Mo Hayder é para mim, a rainha do gore sob a forma literária. Os elementos descritivos altamente realistas de violência não são propriamente fáceis de digerir, sobretudo para as pessoas mais impressionáveis. Não tendo lido os livros por ordem, gostei de ler
Pele e ao ler
Os Pássaros da Morte, a autora ganhou um lugar cativo nos meus autores preferidos.
O primeiro pormenor que salta à vista, imediatamente na capa, é a recomendação deste livro por Tess Gerritsen, uma outra autora que prezo e que ao mesmo tempo, possui um estilo de escrita relativamente semelhante ao de Hayder, no que concerne à descrição de pormenores, dotando-os de um hábil mas natural cariz perturbador. Um outro pormenor inerente à edição do livro em Portugal é a não adopção (por enquanto para já) do acordo ortográfico por parte das Publicações Europa América. Uma medida que felicito e desejo que seja mantida até porque e mais uma vez tenho que confessar, sou completamente contra este novo acordo ortográfico...
Posto isto, debrucemo-nos então na análise deste livro. Em Perdida, Hayder opta por um registo diferente, e reprime os níveis de violência. Ao invés de um homicídio brutal, a autora escolhe explorar o desaparecimento de uma menina, que acontece em circunstâncias pouco usuais: num caso de carjacking. E o homem usa uma estranha máscara de Pai Natal, não conseguindo ser identificado. Quando este tipo envia uma carta perturbadora, Caffery acredita que ele vai roubar um outro carro com uma outra criança, tornando-se óbvio que ele não vai parar até que o impeçam.
O caso agrava-se quando a próxima vítima promete ser a filha do casal disfuncional Janice e Cory.
Caffery sabe que em casos como este, quanto mais tempo a criança estiver desaparecida, menores são as probabilidades de esta aparecer com vida. Por isso há toda uma ânsia muito natural por parte do leitor em acompanhar a história para conhecer o desenlace da criança raptada. E é aqui que aponto uma fragilidade no enredo. A pequena Martha, raptada logo no início, e após alguns instantes de descrição da investigação, deixa de ser subitamente mencionada na história. É quase como se a moça desaparecesse por instantes. Porém neste período são explorados uns tantos outros pontos que enriquecem a trama. Como por exemplo a vulnerabilidade de um jovem casal, já com problemas matrimoniais quando percebe que a sua jovem filha de cinco anos, Emily, poderá ter um destino muito semelhante ao de Martha.
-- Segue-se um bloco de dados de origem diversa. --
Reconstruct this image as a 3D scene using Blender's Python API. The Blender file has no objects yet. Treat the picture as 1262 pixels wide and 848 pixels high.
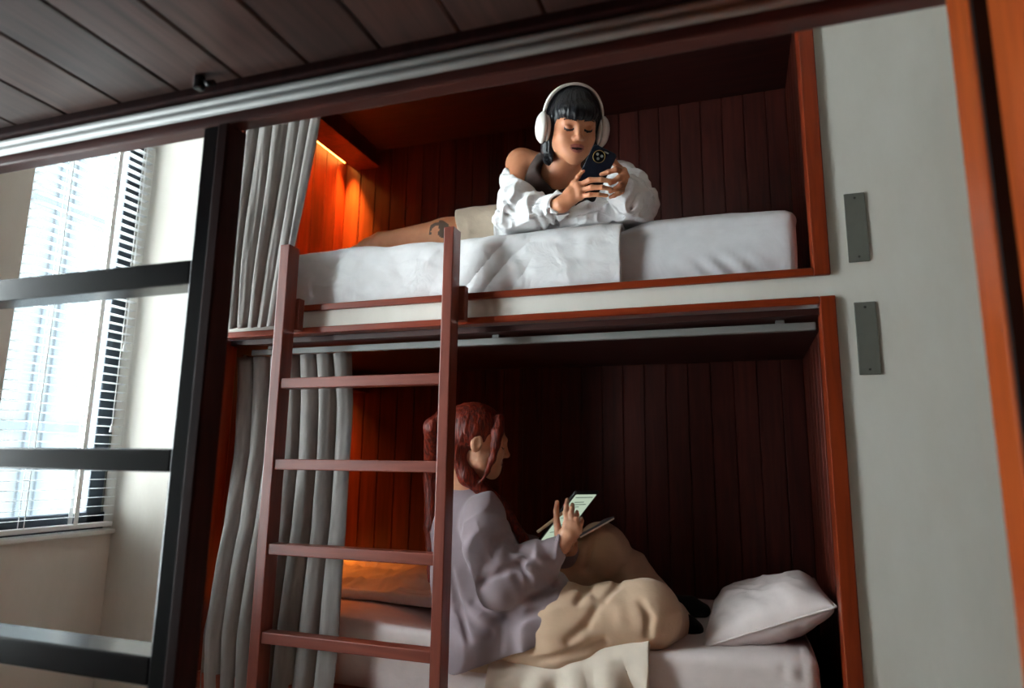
import bpy, bmesh, math, random
import numpy as np
from mathutils import Vector, Matrix, noise as mnoise

random.seed(7)
C = bpy.context.scene.collection
PI = math.pi

# ------------------------------------------------------------------ camera calibration
YAW, PITCH, ROLL, FPX = -0.32972802, 0.1771862, -0.01387117, 819.43
CX, CY = 631.0, 424.0
def cam_axes():
    cy, sy, cp, sp, cr, sr = math.cos(YAW), math.sin(YAW), math.cos(PITCH), math.sin(PITCH), math.cos(ROLL), math.sin(ROLL)
    fwd = np.array([sy*cp, cy*cp, sp]); right = np.array([cy, -sy, 0.0]); down = np.cross(fwd, right)
    return cr*right + sr*down, -sr*right + cr*down, fwd
R3, D3, F3 = cam_axes()
def ray(px, py):
    return R3*((px-CX)/FPX) + D3*((py-CY)/FPX) + F3
def at(px, py, y):
    """the point of the place at depth y that the photograph shows at this pixel"""
    d = ray(px, py); return d*(y/d[1])
def A(px, py, y):
    return tuple(float(v) for v in at(px, py, y))

# ------------------------------------------------------------------ objects
def link(o, parent=None):
    C.objects.link(o)
    if parent is not None: o.parent = parent
    return o
def wloc(o):
    v = Vector((0, 0, 0))
    while o is not None:
        v = v + Vector(o.location); o = o.parent
    return v
def empty(name, loc, label=None, cat=None, group=None, kind=None):
    o = bpy.data.objects.new(name, None); o.empty_display_size = 0.1
    o.location = loc; link(o); return tag(o, label, cat, group, kind)
def tag(o, label=None, cat=None, group=None, kind=None):
    for k, v in (('label', label), ('category', cat), ('group', group), ('kind', kind)):
        if v: o[k] = v
    return o
def mesh_obj(name, verts, faces, mats, parent=None, origin=None, smooth=False, midx=None):
    """verts in world space; the object's origin is its parent's base (or the given origin)"""
    if parent is not None: org = wloc(parent)
    elif origin is not None: org = Vector(origin)
    else: org = Vector((0, 0, 0))
    me = bpy.data.meshes.new(name)
    v = np.asarray(verts, dtype=float) - np.array(org)
    me.from_pydata(v.tolist(), [], [list(f) for f in faces])
    for m in (mats if isinstance(mats, (list, tuple)) else [mats]): me.materials.append(m)
    if midx is not None: me.polygons.foreach_set('material_index', np.asarray(midx, dtype=np.int32))
    if smooth: me.polygons.foreach_set('use_smooth', [True]*len(me.polygons))
    me.update()
    o = bpy.data.objects.new(name, me)
    if parent is None: o.location = org
    return link(o, parent)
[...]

De resto, pontos positivos para a organização do enredo, em que as subtramas estão intercaladas e narradas em capítulos pequenos; a descrição do jogo entre polícia/sequestrador, muitíssimo bem conseguida; a riqueza das personagens, especialmente as mães das garotas sequestradas, o que faz com que soframos de uma forma real, e durante todo o enredo, perguntando-nos constantemente qual terá sido o desfecho delas.
Para além da história principal do carjacking e sequestros, há um par de histórias subjacentes, que envolvem Jack Caffrey e outros membros da equipa. Inteligentemente, a autora incorpora fantasmas do passado na vida de Caffery e de Marley (e aparentemente, estes continuarão a estar bem presentes nas suas existências), de forma a que o leitor sinta uma empatia e compaixão imediata com estas personagens. Parece um cliché é certo, mas quem já acompanha a série de Jack Caffery conhece a sua infância terrível e quem leu Pele, conhece os traumas de Flea Marley. A intuição aguçada desta pode muito bem levá-la a ter problemas neste livro!
Os livros de Mo Hayder protagonizados por Caffery constituem uma saga, que se iniciou com os Pássaros da Morte. Como uma saga poderá haver aventuras independentes ou não. E neste livro, com tantas menções a Misty Kitson, torna-se quase imprescindível a leitura prévia de Pele antes deste livro, Perdida. Contudo quase que há um reverso da medalha: quem lê Perdida ou os Pássaros da Morte, está expectante com as várias passagens de violência gratuita que neste livro, raramente existem. Mo Hayder faz assim uma passagem do policial convencional e violento para um thriller mais de cariz psicológico.
É um tema igualmente polémico envolto numa narrativa poderosa, a aflição junta-se ao tom dramático. O rapto de crianças será sempre um factor lancinante e Hayder utiliza-o como ponto de partida para uma história onde o ritmo é quase sufocante e o leitor pensa constantemente: "time is running out". E depois a autora soube pegar num tema e desenvolvê-lo de forma a que o resultado fosse pouco cliché.
E não é apenas a história de um simples rapto. É a análise fria e crua de temáticas como a pedofilia, a negligência por parte de um marido, a impotência dos pais face ao rapto de uma filha.
Recomendo! Constitui uma leitura interessante e sobretudo constitui um relato impressionante para quem experiencia a maternidade.